→ To be done
Give back the lines exactly, from the first one to the line with "176), .4)), dr)", both ends included.

→ Information shown

— Begin —

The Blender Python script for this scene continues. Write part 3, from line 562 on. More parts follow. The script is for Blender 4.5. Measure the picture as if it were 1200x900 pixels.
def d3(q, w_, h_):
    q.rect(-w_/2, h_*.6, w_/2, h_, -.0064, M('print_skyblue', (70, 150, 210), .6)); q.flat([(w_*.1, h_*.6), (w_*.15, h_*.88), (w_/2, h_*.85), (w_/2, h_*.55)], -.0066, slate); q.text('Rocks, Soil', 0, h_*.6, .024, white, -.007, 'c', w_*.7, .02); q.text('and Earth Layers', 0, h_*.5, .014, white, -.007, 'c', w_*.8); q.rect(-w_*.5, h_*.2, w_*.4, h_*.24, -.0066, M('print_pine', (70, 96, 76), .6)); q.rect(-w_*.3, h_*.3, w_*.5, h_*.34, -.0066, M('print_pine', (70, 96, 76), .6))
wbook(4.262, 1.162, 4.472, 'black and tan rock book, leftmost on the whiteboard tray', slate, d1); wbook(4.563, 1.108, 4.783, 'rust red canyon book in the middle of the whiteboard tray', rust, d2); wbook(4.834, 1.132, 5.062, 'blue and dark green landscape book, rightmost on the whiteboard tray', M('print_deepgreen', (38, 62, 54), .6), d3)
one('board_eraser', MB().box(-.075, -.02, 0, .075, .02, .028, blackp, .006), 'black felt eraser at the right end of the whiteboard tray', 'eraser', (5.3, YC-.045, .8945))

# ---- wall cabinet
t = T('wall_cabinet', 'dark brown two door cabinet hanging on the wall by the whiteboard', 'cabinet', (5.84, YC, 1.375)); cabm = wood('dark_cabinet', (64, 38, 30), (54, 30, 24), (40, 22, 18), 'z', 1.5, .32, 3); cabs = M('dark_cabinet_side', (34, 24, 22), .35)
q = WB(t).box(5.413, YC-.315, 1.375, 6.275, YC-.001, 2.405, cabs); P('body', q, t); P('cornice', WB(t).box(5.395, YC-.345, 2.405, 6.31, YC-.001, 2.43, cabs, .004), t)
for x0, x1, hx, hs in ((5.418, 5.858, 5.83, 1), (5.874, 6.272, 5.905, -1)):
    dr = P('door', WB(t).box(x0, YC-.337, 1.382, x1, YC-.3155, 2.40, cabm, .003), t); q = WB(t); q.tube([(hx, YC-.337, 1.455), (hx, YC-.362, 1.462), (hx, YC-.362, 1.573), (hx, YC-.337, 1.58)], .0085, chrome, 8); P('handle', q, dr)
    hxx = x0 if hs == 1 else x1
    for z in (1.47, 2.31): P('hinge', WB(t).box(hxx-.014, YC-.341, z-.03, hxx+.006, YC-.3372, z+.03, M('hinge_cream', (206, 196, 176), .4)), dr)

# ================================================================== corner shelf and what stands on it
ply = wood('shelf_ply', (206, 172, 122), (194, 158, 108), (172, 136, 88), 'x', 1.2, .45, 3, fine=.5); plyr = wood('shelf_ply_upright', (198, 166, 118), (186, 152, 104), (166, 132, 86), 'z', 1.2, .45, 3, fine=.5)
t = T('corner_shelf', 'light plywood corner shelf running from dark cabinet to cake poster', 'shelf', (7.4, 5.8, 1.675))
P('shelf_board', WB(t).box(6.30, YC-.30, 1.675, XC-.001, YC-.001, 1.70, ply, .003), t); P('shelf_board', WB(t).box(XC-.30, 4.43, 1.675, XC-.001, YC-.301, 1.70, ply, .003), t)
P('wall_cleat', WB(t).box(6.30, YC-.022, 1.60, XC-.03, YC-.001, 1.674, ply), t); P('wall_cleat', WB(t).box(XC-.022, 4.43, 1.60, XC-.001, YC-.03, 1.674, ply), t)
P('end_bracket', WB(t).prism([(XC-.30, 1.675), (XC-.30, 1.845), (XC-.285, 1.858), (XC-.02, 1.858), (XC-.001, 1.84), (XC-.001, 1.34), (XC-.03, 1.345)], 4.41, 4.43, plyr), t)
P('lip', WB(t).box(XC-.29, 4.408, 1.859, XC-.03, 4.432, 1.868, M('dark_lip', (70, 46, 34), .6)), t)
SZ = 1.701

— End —

→ Written answer
The Blender Python script for this scene continues. Write part 3, from line 562 on. More parts follow. The script is for Blender 4.5. Measure the picture as if it were 1200x900 pixels.
def d3(q, w_, h_):
    q.rect(-w_/2, h_*.6, w_/2, h_, -.0064, M('print_skyblue', (70, 150, 210), .6)); q.flat([(w_*.1, h_*.6), (w_*.15, h_*.88), (w_/2, h_*.85), (w_/2, h_*.55)], -.0066, slate); q.text('Rocks, Soil', 0, h_*.6, .024, white, -.007, 'c', w_*.7, .02); q.text('and Earth Layers', 0, h_*.5, .014, white, -.007, 'c', w_*.8); q.rect(-w_*.5, h_*.2, w_*.4, h_*.24, -.0066, M('print_pine', (70, 96, 76), .6)); q.rect(-w_*.3, h_*.3, w_*.5, h_*.34, -.0066, M('print_pine', (70, 96, 76), .6))
wbook(4.262, 1.162, 4.472, 'black and tan rock book, leftmost on the whiteboard tray', slate, d1); wbook(4.563, 1.108, 4.783, 'rust red canyon book in the middle of the whiteboard tray', rust, d2); wbook(4.834, 1.132, 5.062, 'blue and dark green landscape book, rightmost on the whiteboard tray', M('print_deepgreen', (38, 62, 54), .6), d3)
one('board_eraser', MB().box(-.075, -.02, 0, .075, .02, .028, blackp, .006), 'black felt eraser at the right end of the whiteboard tray', 'eraser', (5.3, YC-.045, .8945))

# ---- wall cabinet
t = T('wall_cabinet', 'dark brown two door cabinet hanging on the wall by the whiteboard', 'cabinet', (5.84, YC, 1.375)); cabm = wood('dark_cabinet', (64, 38, 30), (54, 30, 24), (40, 22, 18), 'z', 1.5, .32, 3); cabs = M('dark_cabinet_side', (34, 24, 22), .35)
q = WB(t).box(5.413, YC-.315, 1.375, 6.275, YC-.001, 2.405, cabs); P('body', q, t); P('cornice', WB(t).box(5.395, YC-.345, 2.405, 6.31, YC-.001, 2.43, cabs, .004), t)
for x0, x1, hx, hs in ((5.418, 5.858, 5.83, 1), (5.874, 6.272, 5.905, -1)):
    dr = P('door', WB(t).box(x0, YC-.337, 1.382, x1, YC-.3155, 2.40, cabm, .003), t); q = WB(t); q.tube([(hx, YC-.337, 1.455), (hx, YC-.362, 1.462), (hx, YC-.362, 1.573), (hx, YC-.337, 1.58)], .0085, chrome, 8); P('handle', q, dr)
    hxx = x0 if hs == 1 else x1
    for z in (1.47, 2.31): P('hinge', WB(t).box(hxx-.014, YC-.341, z-.03, hxx+.006, YC-.3372, z+.03, M('hinge_cream', (206, 196, 176), .4)), dr)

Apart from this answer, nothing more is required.